In proposito, il segretario ha rivendicato i licenziamenti e le “purghe di massa” tra i funzionari della Difesa, sostenendo che «è quasi impossibile cambiare una cultura con le stesse persone che hanno contribuito a crearla o addirittura ne hanno beneficiato». La conferenza, dunque, si è trasformata in un manifesto politico, quasi una riedizione del discorso inaugurale di Trump al Campidoglio, ma in salsa militare e ristretta al solo pubblico del Pentagono. Non a caso, come fa notare "Politico", regnava «un’atmosfera da produzione hollywoodiana».

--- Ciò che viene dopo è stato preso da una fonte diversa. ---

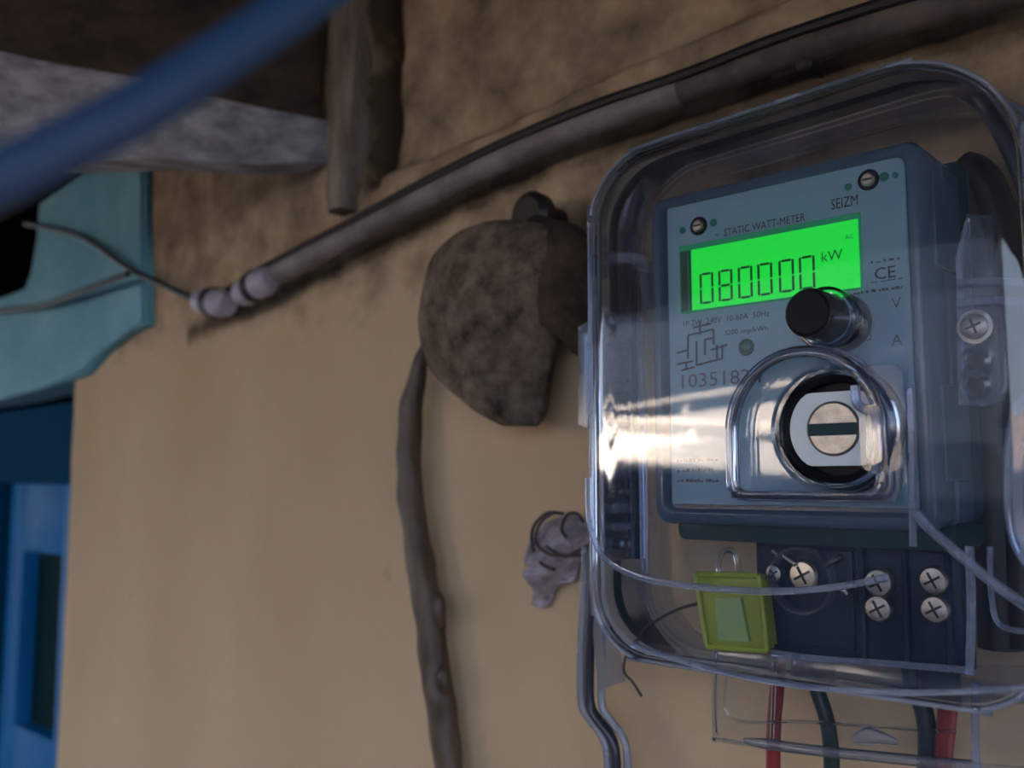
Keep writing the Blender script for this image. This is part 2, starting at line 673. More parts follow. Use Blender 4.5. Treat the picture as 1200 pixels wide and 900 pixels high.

Trump durante la conferenza in Virginia, avvertendo i militari che la guerra a cui devono essere pronti è quella «dall’interno», provocata dalla cattiva gestione delle città governate dai democratici. Per il presidente, Chicago, San Francisco e New York potrebbero infatti essere usate come «campi d’addestramento per la Guardia nazionale». Non si tratta solo di contrasto all’immigrazione: a seguito dell’omicidio di Charlie Kirk, negli ultimi giorni, Trump ha ordinato il dispiegamento di alcune forze anche a Portland, in Oregon, per far fronte ai «terroristi domestici», come gli Antifa. È evidente, dunque, che la conduzione di questo “nuovo” dipartimento della Guerra è prima di tutto di natura politica e culturale, non
strategica. Il nemico prioritario è quello che sta “dentro”: sconfitto questo, ci si può poi dedicare a quello che sta “fuori”. Non è un caso che in tutto il suo discorso, Hegseth abbia pronunciato la parola
“Cina” solo una volta - Russia, Iran, Venezuela, Corea del Nord neanche menzionati.
Secondo Politico, questa crescente attenzione rivolta verso la homeland emergerebbe anche dalle prime versioni del report annuale della “National Defense Strategy” (non ancora uscita), in cui le missioni nazionali e regionali verrebbero messe al di sopra del contenimento di Russia e Cina. Per Mosca e Pechino lo scenografico evento alla base di Quantico non avrà destato preoccupazioni: per ora a Washington la politica interna sovrasta la strategia, e questo ai principali nemici degli States va certamente bene.